L’altra novità ha a che fare con la famosa soglia dei 9 euro. Nella legge delega proposta della maggioranza non c’è alcuna indicazione di quanto dovrebbe essere la paga minima. C’è scritto semplicemente che il governo nell’allestire la legge dovrà «assicurare ai lavoratori trattamenti retributivi giusti ed equi», dovrà «contrastare il lavoro sottopagato», «stimolare il rinnovo dei contratti collettivi» e contrastare la concorrenza sleale, ma tutto ciò dovrà farlo senza fissare un minimo legale. Dovrà anzi «definire, per ciascuna categoria, i contratti collettivi più applicati in riferimento al numero delle imprese e dei dipendenti».

L’operazione di Rizzetto è politicamente astuta, perché non boccia la proposta delle opposizioni, piuttosto la ridefinisce recuperando però sia nella sostanza sia nella forma alcune delle principali proposte avanzate da Movimento 5 Stelle e PD nella scorsa legislatura, che non prevedevano di stabilire una cifra minima per legge. Soprattutto il PD negli anni recenti aveva sempre preferito puntare sull’estensione dei contratti collettivi maggiormente rappresentativi, cioè quelli firmati dai sindacati più importanti e con maggiori tutele, anche ai settori con più disagi come i rider o i lavoratori delle cooperative. Il senso della manovra della destra e di Meloni è questo, contestare alle opposizioni il fatto che loro oggi chiedano al governo di fare ciò che loro non hanno mai voluto o saputo fare negli anni in cui hanno governato.

In ogni caso, l’ipotesi dei 9 euro non è affatto contemplata nella proposta di Rizzetto: su questo si sono innescati i litigi e le contestazioni alla Camera, martedì. Quando le opposizioni hanno proposto un emendamento che reintroduceva questa soglia minima, la maggioranza ha votato contro.

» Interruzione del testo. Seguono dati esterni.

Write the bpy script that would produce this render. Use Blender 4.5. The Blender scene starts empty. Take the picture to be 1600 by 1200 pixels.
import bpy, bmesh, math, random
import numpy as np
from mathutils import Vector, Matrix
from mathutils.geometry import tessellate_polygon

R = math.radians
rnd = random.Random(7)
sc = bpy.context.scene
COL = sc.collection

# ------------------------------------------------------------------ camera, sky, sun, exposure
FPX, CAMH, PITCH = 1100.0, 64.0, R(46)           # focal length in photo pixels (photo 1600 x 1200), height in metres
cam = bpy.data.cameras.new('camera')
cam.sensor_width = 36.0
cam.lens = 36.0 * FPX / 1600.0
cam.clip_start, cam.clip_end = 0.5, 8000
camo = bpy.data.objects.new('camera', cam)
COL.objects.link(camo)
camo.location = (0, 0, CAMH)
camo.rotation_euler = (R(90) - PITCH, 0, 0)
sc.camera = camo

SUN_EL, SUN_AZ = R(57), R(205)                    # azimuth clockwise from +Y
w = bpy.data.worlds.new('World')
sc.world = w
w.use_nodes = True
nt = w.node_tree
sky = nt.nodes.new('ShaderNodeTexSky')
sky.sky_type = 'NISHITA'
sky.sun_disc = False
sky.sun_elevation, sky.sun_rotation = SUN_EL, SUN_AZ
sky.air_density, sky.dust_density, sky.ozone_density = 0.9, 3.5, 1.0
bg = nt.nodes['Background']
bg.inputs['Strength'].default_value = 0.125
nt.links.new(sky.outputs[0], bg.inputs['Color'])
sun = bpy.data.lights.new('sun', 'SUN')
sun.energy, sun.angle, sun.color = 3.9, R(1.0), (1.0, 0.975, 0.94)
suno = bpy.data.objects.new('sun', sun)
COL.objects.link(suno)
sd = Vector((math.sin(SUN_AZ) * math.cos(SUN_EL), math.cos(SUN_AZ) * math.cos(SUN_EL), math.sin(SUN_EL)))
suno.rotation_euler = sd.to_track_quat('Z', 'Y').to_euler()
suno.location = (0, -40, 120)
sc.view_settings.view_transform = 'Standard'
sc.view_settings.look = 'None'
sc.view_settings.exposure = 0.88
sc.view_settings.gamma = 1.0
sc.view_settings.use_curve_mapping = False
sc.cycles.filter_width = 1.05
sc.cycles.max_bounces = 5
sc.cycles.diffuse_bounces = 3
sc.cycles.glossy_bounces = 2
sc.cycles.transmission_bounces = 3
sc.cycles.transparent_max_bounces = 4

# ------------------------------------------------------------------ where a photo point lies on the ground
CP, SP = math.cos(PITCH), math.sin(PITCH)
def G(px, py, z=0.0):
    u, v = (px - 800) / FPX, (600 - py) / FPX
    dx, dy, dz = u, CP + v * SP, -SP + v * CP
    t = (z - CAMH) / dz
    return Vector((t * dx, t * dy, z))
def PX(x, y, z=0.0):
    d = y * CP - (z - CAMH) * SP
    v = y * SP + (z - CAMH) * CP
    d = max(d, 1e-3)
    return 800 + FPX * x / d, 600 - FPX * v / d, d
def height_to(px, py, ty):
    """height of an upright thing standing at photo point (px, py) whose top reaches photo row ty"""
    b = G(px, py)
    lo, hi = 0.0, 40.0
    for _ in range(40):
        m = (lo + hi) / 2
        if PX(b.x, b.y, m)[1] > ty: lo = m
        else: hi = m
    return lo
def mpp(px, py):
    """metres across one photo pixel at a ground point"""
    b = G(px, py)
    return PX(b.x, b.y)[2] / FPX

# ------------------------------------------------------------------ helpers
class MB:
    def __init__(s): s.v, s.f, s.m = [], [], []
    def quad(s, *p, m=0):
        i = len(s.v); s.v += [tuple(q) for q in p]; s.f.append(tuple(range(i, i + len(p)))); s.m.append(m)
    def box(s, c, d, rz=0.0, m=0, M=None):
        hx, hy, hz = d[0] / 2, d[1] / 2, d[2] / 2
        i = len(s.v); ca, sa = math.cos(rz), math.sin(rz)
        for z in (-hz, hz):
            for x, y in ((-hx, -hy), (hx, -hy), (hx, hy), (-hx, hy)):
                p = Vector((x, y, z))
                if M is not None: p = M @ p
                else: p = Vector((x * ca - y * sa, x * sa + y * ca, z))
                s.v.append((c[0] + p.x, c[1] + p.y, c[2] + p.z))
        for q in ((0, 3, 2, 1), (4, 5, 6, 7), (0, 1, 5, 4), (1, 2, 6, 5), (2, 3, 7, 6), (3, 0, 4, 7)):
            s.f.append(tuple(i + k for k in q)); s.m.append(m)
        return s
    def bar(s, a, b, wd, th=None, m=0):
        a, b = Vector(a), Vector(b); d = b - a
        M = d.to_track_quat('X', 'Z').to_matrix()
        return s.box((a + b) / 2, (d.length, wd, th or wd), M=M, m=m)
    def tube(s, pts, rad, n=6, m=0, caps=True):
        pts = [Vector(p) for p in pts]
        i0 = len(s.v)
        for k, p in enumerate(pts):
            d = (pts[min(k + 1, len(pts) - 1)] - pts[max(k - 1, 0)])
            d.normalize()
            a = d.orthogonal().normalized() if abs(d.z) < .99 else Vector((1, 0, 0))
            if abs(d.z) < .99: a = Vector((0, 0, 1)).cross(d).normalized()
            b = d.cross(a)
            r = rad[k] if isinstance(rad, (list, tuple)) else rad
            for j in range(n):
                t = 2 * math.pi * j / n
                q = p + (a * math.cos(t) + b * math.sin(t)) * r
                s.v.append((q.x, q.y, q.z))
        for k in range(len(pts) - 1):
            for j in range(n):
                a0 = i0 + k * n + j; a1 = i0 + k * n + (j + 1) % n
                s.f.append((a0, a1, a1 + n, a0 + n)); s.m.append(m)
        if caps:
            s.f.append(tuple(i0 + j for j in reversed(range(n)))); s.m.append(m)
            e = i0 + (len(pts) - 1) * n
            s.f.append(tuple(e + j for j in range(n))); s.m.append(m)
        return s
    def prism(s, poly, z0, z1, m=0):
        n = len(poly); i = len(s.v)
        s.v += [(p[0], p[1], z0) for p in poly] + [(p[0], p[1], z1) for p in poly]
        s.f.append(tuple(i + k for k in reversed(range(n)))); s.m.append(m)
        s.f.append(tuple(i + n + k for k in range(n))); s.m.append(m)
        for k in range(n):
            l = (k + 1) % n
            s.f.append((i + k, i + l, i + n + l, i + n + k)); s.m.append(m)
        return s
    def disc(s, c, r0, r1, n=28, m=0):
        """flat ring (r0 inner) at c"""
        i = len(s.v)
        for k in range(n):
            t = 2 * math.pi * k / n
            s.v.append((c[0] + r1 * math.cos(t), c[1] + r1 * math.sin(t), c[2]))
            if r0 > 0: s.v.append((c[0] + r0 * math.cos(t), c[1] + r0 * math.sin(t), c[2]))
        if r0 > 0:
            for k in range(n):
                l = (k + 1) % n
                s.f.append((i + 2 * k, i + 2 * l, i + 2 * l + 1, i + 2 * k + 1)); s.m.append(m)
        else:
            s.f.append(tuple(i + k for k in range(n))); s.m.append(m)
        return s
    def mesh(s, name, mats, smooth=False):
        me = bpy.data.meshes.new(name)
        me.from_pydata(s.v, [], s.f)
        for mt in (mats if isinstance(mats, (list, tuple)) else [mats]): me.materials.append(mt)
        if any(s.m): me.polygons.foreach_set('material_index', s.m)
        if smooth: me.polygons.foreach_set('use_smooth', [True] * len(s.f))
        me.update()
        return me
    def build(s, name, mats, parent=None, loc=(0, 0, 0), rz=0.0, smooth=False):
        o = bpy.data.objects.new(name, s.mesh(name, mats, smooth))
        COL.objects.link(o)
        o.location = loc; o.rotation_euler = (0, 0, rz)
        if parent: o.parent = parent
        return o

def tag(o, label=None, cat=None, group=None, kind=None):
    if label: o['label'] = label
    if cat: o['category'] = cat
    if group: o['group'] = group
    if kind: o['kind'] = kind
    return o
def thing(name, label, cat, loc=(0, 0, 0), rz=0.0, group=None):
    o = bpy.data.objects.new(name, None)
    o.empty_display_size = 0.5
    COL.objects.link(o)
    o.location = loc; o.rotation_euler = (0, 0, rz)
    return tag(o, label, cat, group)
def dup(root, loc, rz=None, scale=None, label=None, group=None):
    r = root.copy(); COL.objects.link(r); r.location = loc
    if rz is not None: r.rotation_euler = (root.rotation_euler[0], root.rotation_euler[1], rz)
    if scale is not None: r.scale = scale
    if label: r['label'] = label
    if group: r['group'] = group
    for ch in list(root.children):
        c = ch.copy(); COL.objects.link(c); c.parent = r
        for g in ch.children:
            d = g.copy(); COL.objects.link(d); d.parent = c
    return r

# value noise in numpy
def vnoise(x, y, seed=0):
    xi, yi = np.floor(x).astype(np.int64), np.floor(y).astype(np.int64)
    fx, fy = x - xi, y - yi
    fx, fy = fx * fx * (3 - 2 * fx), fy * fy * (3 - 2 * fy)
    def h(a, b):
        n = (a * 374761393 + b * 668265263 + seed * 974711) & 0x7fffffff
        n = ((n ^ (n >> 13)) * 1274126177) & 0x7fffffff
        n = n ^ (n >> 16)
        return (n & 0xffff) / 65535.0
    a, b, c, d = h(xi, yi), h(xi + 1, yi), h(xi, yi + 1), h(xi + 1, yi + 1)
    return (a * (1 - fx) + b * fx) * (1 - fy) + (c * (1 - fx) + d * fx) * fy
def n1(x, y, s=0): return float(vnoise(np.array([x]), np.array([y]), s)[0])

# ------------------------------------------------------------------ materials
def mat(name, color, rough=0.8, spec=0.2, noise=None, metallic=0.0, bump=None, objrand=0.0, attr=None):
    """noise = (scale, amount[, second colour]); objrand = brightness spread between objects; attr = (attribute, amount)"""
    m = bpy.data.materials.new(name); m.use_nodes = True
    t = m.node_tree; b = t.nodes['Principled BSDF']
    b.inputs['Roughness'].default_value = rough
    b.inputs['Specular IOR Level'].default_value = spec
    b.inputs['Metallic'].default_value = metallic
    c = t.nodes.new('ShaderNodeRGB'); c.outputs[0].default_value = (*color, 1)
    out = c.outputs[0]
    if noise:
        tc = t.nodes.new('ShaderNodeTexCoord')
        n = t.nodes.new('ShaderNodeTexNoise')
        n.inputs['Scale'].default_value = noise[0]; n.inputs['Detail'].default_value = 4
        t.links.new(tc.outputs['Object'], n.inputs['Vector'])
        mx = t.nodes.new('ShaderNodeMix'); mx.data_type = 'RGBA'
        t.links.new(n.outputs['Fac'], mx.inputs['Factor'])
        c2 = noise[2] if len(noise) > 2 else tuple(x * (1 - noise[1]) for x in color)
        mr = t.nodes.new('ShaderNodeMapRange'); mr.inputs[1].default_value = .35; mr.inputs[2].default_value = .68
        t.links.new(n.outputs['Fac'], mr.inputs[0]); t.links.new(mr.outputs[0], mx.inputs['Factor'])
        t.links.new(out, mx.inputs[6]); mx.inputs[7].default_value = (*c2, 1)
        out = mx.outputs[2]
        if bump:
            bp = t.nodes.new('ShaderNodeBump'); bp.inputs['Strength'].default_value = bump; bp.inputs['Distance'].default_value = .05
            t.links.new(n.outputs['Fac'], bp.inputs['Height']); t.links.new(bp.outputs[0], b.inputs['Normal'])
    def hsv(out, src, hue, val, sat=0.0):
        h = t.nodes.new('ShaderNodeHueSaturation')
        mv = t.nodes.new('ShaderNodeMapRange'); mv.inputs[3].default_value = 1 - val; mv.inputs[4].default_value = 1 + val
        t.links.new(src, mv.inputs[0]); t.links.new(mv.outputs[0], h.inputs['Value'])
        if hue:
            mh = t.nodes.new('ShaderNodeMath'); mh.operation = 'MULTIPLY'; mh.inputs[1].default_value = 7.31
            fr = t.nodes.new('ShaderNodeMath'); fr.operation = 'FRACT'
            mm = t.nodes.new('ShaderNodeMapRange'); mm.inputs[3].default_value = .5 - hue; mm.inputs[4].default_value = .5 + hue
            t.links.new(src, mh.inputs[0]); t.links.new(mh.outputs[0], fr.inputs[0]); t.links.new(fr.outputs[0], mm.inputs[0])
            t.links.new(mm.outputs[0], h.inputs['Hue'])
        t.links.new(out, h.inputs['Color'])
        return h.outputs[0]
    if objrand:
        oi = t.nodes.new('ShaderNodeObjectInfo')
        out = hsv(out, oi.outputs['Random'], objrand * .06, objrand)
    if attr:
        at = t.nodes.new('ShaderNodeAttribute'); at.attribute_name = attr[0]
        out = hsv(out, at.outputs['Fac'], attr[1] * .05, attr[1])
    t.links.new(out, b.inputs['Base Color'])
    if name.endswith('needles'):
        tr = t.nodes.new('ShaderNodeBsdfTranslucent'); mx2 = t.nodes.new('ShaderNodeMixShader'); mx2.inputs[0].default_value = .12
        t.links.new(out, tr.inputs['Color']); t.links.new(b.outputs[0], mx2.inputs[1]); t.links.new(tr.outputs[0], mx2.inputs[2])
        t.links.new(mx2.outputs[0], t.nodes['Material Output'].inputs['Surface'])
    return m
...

A quel punto i vari leader dell’opposizione sono intervenuti alzando molto i toni della discussione.

Il trambusto ha disorientato in parte anche i deputati della stessa maggioranza. Quando la seduta è ripresa dopo una pausa, in serata, molti esponenti di Lega, Fratelli d’Italia e Forza Italia erano assenti, e i gruppi di destra hanno rischiato di ritrovarsi in minoranza nell’aula della Camera. Il presidente di turno, Sergio Costa del Movimento 5 Stelle, non ha però velocizzato le procedure di voto, dando tempo alla maggioranza di ricompattarsi.

Mercoledì mattina c’è stata poi la votazione finale. La Camera ha approvato con 153 voti a favore. Nel corso della seduta c’è stata anche una mezza zuffa, quando i deputati del M5S e alcuni del PD hanno tentato di occupare i banchi del governo in segno di protesta, sventolando manifesti e urlando «vergogna» contro gli esponenti di maggioranza. Ora il disegno di legge delega passa all’esame del Senato, che potrà analizzarlo solo a partire da gennaio.